Source: In Paris, Munetsi found love, hope | The Herald
Robson Sharuko-H-Metro Editor
MARSHALL Munetsi didn’t look out of place at the annual star-studded football Oscars where FIFA parcels out awards to the best footballers of the previous year.
On Monday, in Paris, the city of love, he took his seat in an auditorium which housed the elite athletes of world football — from Messi to Mbappe, from Martinez to Modric, from Haaland to Hakim and from Kevin to Karim.
He posed for a photograph with Virgil van Dijk, a player he revealed he likes a lot, and had another one with Casemiro, the Brazilian who is a leading member of their defensive midfield brotherhood.
Munetsi didn’t gate-crash into this exclusive party.

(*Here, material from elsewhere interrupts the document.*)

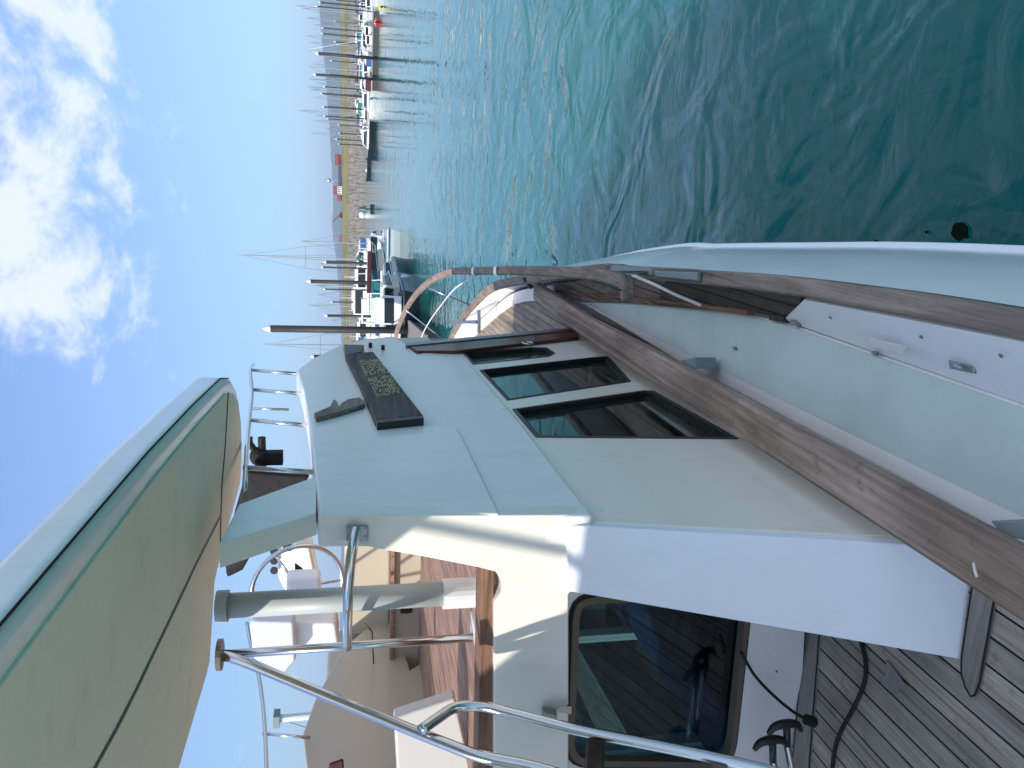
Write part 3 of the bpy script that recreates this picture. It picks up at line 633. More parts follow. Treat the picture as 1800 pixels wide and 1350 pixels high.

He had an invitation, passed to him by FIFPro, in his capacity as a member of the organisation’s Global Player Council.
Munetsi is one of 34 active players who sit on the GPC, a powerful vehicle which ensures that viewpoints, from both men’s and women’s football, and different leagues around the world, are heard.
“When decisions are being made, which affect their livelihoods, footballers deserve a forum to have their concerns addressed,” FIFPro said.
“The Global Player Council is a vehicle for players with demonstrated leadership qualities to raise issues they have.”
Italian legend Giorgio Chiellini, Arturo Vidal, Rui Patricio, Andre Onana, Andre Ayew, Simon Mignolet and Rui Patricio, the Portuguese ‘keeper who plays for Italian side AS Roma, are some of the prominent members of the Council.
“It was such an honour to be invited by FIFPro to witness the amazing ceremony and interact with some of the best to ever play the game and also meet some people who have a big influence in how the game is managed globally,” Munetsi said.
Therein lies the irony of Munetsi’s presence in Paris on Monday.
While Zimbabwean football has been reeling from its fatal attraction to the worst possible administrators ever to have a dance with the beautiful game, its players are considered good enough to get key posts on such international platforms.
The brutal reality is that even though Munetsi’s leadership qualities are now widely accepted around the world, he would struggle, if he wanted, to get even ONE vote, for instance, if he retired from the game today, and tried his luck in the next polls for the ZIFA presidency.
For the avoidance of doubt, James Takavada, the 1984 Soccer Star of the Year and a legend of domestic football, with a distinguished career for club and country, polled just ONE vote in the elections for the ZIFA presidency in 2014.
In statistical terms, this means that Takavada, despite his proven track record in local football, got just 1.7 percent of the vote while Cuthbert Dube, who retained his seat as ZIFA president, powered back into power with 75.8 percent of the vote.
It didn’t matter to those who took part in the vote that a football legend, Kalusha Bwalya, just across the border in Zambia, had just masterminded the country’s maiden AFCON success story in Gabon, just two years earlier.
In December 2015, Nigel Munyati, a fine player in his day, did not receive even a single vote, with even those who had nominated him deciding to cast their vote elsewhere, in the poll for the ZIFA presidency in 2015.
For a man, whose Aces Youth Soccer Academy had provided the Warriors with its two best players at that time — Khama Billiat and Knowledge Musona — this was a blow below the belt and a sign of the rot within the domestic game’s structures.
In total, during a period of about 12 months, two former players, including one who was now running the country’s most productive academy, polled just ONE vote, in two elections, for the ZIFA presidency.
Domestic football’s hostility towards the legends who starred on the fields, when the time comes for them to try and serve their game in the corridors of power, has been one of the reasons the game finds itself in a quagmire.
These footballers come from a background where they are taught that the game is won and lost on a level playing field, where they don’t have to bribe their opponents, or for them to be bribed, to influence the outcome.
So, when they plunge into the messy world of domestic football, where the power games are decided by who pays the best bribes, rather than who has the capacity to provide the best leadership, they are bullied out of the race.
Munetsi’s passion for his Warriors, in particular, and domestic football, in general, is there for everyone to see.
He has been a leading voice, among the top players, calling for a speedy resolution of the impasse, which led to the country’s suspension from FIFA.
It’s an issue he raised in Paris on Monday night.
“l was also privileged to meet some FIFA officials, who shed a bit of light on the current situation of our national team,” he said.
“Meeting players like Virgil van Dijk, who l really like a lot, was something for me.”
We all know that, given a choice, Munetsi would have preferred meeting the likes of van Dijk on the pitch, in the colours of the Warriors, in a World Cup showdown, than at a star-studded gala in Paris.
Hopefully, his interactions with the FIFA officials, will in a small but big way, help in leading to the breaking of the barriers, which have kept his Warriors out of the international fold for more than a year now.